GOAL:
The lines to extract run from the first line of the material below to the line containing "scene = bpy.context.scene", both included; leave the pictures behind.

DATA SHOWN:

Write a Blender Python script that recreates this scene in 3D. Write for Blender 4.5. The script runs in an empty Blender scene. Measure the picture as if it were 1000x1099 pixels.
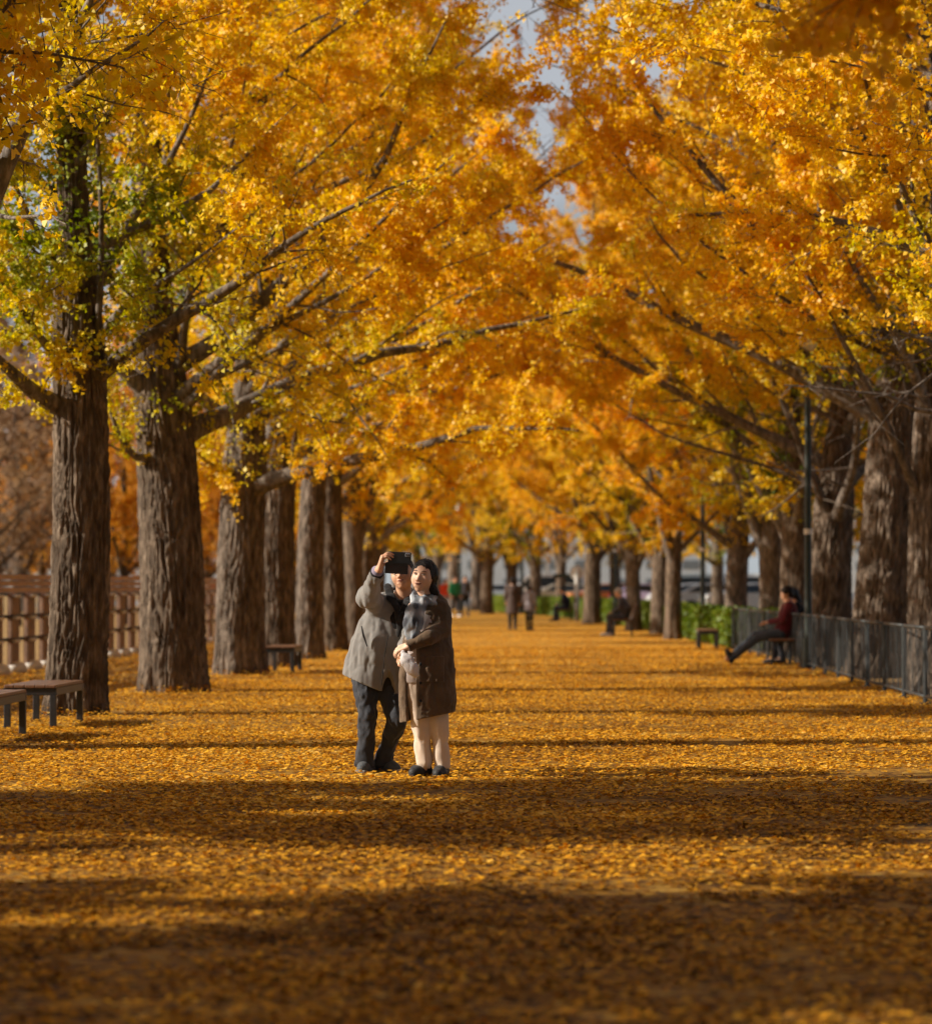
import bpy, math, random
import numpy as np
from mathutils import Vector, Matrix

rng = np.random.default_rng(7)
random.seed(7)
C = bpy.context.scene.collection
R = math.radians
scene = bpy.context.scene

# ------------------------------------------------------------------ camera
FPX = 3400.0
CAMZ = 1.37
YAW = math.atan(140 / FPX)
PIT = math.atan(78.5 / FPX)
Fv = np.array([-math.sin(YAW) * math.cos(PIT), math.cos(YAW) * math.cos(PIT), math.sin(PIT)])
Rv = np.array([math.cos(YAW), math.sin(YAW), 0.0])
Uv = np.cross(Rv, Fv)


def W(px, py, Y):
    """world point at depth Y seen at photo pixel (px, py); used to read positions off the photograph"""
    d = Fv + (px - 500) / FPX * Rv + (549.5 - py) / FPX * Uv
    t = Y / d[1]
    return np.array([d[0] * t, Y, CAMZ + d[2] * t])


def Gp(px, py):
    """ground point under photo pixel"""
    d = Fv + (px - 500) / FPX * Rv + (549.5 - py) / FPX * Uv
    t = -CAMZ / d[2]
    return np.array([d[0] * t, d[1] * t, 0.0])


def XatY(px, Y):
    return W(px, 628, Y)[0]


cam_d = bpy.data.cameras.new('camera')
cam = bpy.data.objects.new('camera', cam_d)
C.objects.link(cam)
cam.location = (0, 0, CAMZ)
cam.rotation_euler = (R(90) + PIT, 0, YAW)
cam_d.sensor_fit = 'HORIZONTAL'
cam_d.sensor_width = 25.0
cam_d.lens = 85.0
cam_d.clip_start = 0.1
cam_d.clip_end = 5000
cam_d.dof.use_dof = True
cam_d.dof.focus_distance = 22.9
cam_d.dof.aperture_fstop = 1.9
scene.camera = cam

# ------------------------------------------------------------------ noise
def _h(ix, iy, iz, s):
    n = (ix.astype(np.int64) * 374761393 + iy.astype(np.int64) * 668265263 + iz.astype(np.int64) * 2147483647 + s * 974634777) & 0xffffffff
    n = ((n ^ (n >> 13)) * 1274126177) & 0xffffffff
    n = n ^ (n >> 16)
    return (n & 0xffff) / 65535.0


def noise(x, y, z, s=0):
    x, y, z = np.broadcast_arrays(np.asarray(x, float), np.asarray(y, float), np.asarray(z, float))
    ix, iy, iz = np.floor(x), np.floor(y), np.floor(z)
    fx, fy, fz = x - ix, y - iy, z - iz
    fx = fx * fx * (3 - 2 * fx); fy = fy * fy * (3 - 2 * fy); fz = fz * fz * (3 - 2 * fz)
    ix = ix.astype(np.int64); iy = iy.astype(np.int64); iz = iz.astype(np.int64)
    r = 0
    for a in (0, 1):
        for b in (0, 1):
            for c in (0, 1):
                w = (fx if a else 1 - fx) * (fy if b else 1 - fy) * (fz if c else 1 - fz)
                r = r + w * _h(ix + a, iy + b, iz + c, s)
    return r


def unit(v):
    v = np.asarray(v, float)
    return v / (np.linalg.norm(v, axis=-1, keepdims=True) + 1e-9)


# ------------------------------------------------------------------ object helpers
def tag(o, label=None, cat=None, group=None, kind=None):
    if label: o['label'] = label
    if cat: o['category'] = cat
    if group: o['group'] = group
    if kind: o['kind'] = kind
    return o


def empty(name, loc, label, cat, group=None, rz=0.0):
    o = bpy.data.objects.new(name, None)
    C.objects.link(o)
    o.location = [float(v) for v in loc]
    o.rotation_euler = (0, 0, rz)
    o.empty_display_size = 0.3
    return tag(o, label, cat, group)


def link(name, me, parent=None, mat=None):
    o = bpy.data.objects.new(name, me)
    C.objects.link(o)
    if mat is not None and not me.materials:
        me.materials.append(mat)
    if parent is not None:
        o.parent = parent
    return o


def mesh_np(name, V, F, smooth=True, attr=None):
    """F: list of int arrays, each (n,k)"""
    me = bpy.data.meshes.new(name)
    if not isinstance(F, (list, tuple)):
        F = [F]
    F = [f for f in F if len(f)]
    V = np.asarray(V, np.float32)
    me.vertices.add(len(V))
    me.vertices.foreach_set('co', V.ravel())
    nl = sum(f.size for f in F)
    npoly = sum(len(f) for f in F)
    me.loops.add(nl)
    me.loops.foreach_set('vertex_index', np.concatenate([f.ravel() for f in F]).astype(np.int32))
    me.polygons.add(npoly)
    starts = []; off = 0
    for f in F:
        k = f.shape[1]
        starts.append(off + np.arange(len(f)) * k)
        off += f.size
    me.polygons.foreach_set('loop_start', np.concatenate(starts).astype(np.int32))
    if smooth:
        me.polygons.foreach_set('use_smooth', np.ones(npoly, bool))
    if attr is not None:
        for nm, vals in attr.items():
            a = me.attributes.new(nm, 'FLOAT', 'FACE')
            a.data.foreach_set('value', np.asarray(vals, np.float32))
    me.update(calc_edges=True)
    return me


class MB:
    """collects plain shapes for ONE mesh"""
    def __init__(s):
        s.v = []; s.f = []; s.n = 0

    def add(s, V, F):
        for f in F:
            s.f.append([i + s.n for i in f])
        s.v.extend([tuple(map(float, p)) for p in V]); s.n += len(V)
        return s

    def box(s, c, d, rz=0.0, bev=0.0, rx=0.0):
        x, y, z = [q / 2 for q in d]
        M = Matrix.Translation(Vector(c)) @ Matrix.Rotation(rz, 4, 'Z') @ Matrix.Rotation(rx, 4, 'X')
        if bev <= 0:
            P = [(-x, -y, -z), (x, -y, -z), (x, y, -z), (-x, y, -z), (-x, -y, z), (x, -y, z), (x, y, z), (-x, y, z)]
            F = [(0, 3, 2, 1), (4, 5, 6, 7), (0, 1, 5, 4), (1, 2, 6, 5), (2, 3, 7, 6), (3, 0, 4, 7)]
            return s.add([M @ Vector(p) for p in P], F)
        b = min(bev, x * .49, y * .49, z * .49)
        P = []
        ring = lambda xx, yy, zz: [(-xx + b, -yy, zz), (xx - b, -yy, zz), (xx, -yy + b, zz), (xx, yy - b, zz), (xx - b, yy, zz), (-xx + b, yy, zz), (-xx, yy - b, zz), (-xx, -yy + b, zz)]
        P += ring(x - b, y - b, -z); P += ring(x, y, -z + b); P += ring(x, y, z - b); P += ring(x - b, y - b, z)
        F = [tuple(range(7, -1, -1)), tuple(range(24, 32))]
        for k in range(3):
            for i in range(8):
                j = (i + 1) % 8
                F.append((k * 8 + i, k * 8 + j, k * 8 + 8 + j, k * 8 + 8 + i))
        return s.add([M @ Vector(p) for p in P], F)

    def tube(s, pts, rad, n=8, caps=True):
        pts = [np.array(p, float) for p in pts]
        if not isinstance(rad, (list, tuple)): rad = [rad] * len(pts)
        V = []; F = []
        T0 = None
        for i, p in enumerate(pts):
            t = pts[min(i + 1, len(pts) - 1)] - pts[max(i - 1, 0)]
            t = t / (np.linalg.norm(t) + 1e-9)
            if T0 is None:
                a = np.array([0, 0, 1.]) if abs(t[2]) < .9 else np.array([1., 0, 0])
            else:
                a = T0
            u = a - t * np.dot(a, t); u /= np.linalg.norm(u) + 1e-9
            T0 = u
            w = np.cross(t, u)
            for k in range(n):
                an = 2 * math.pi * k / n
                V.append(p + rad[i] * (math.cos(an) * u + math.sin(an) * w))
        for i in range(len(pts) - 1):
            for k in range(n):
                F.append((i * n + k, i * n + (k + 1) % n, i * n + n + (k + 1) % n, i * n + n + k))
        if caps:
            F.append(tuple(range(n - 1, -1, -1))); F.append(tuple((len(pts) - 1) * n + k for k in range(n)))
        return s.add(V, F)

    def ellipsoid(s, c, r, M=None, nu=14, nv=9):
        V = [];F = []
        c = np.array(c, float)
        M = np.eye(3) if M is None else M
        for j in range(nv + 1):
            ph = math.pi * j / nv
            for i in range(nu):
                th = 2 * math.pi * i / nu
                q = np.array([r[0] * math.sin(ph) * math.cos(th), r[1] * math.sin(ph) * math.sin(th), r[2] * math.cos(ph)])
                V.append(c + M @ q)
        for j in range(nv):
            for i in range(nu):
                F.append((j * nu + i, j * nu + nu + i, j * nu + nu + (i + 1) % nu, j * nu + (i + 1) % nu))
        return s.add(V, F)

    def build(s, name, mat, parent=None, smooth=False):
        me = bpy.data.meshes.new(name)
        me.from_pydata(s.v, [], s.f)
        me.materials.append(mat)
        if smooth:
            me.polygons.foreach_set('use_smooth', np.ones(len(me.polygons), bool))
        me.update()
        o = bpy.data.objects.new(name, me)
        C.objects.link(o)
        if parent is not None: o.parent = parent
        return o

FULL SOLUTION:
Write a Blender Python script that recreates this scene in 3D. Write for Blender 4.5. The script runs in an empty Blender scene. Measure the picture as if it were 1000x1099 pixels.
import bpy, math, random
import numpy as np
from mathutils import Vector, Matrix

rng = np.random.default_rng(7)
random.seed(7)
C = bpy.context.scene.collection
R = math.radians
scene = bpy.context.scene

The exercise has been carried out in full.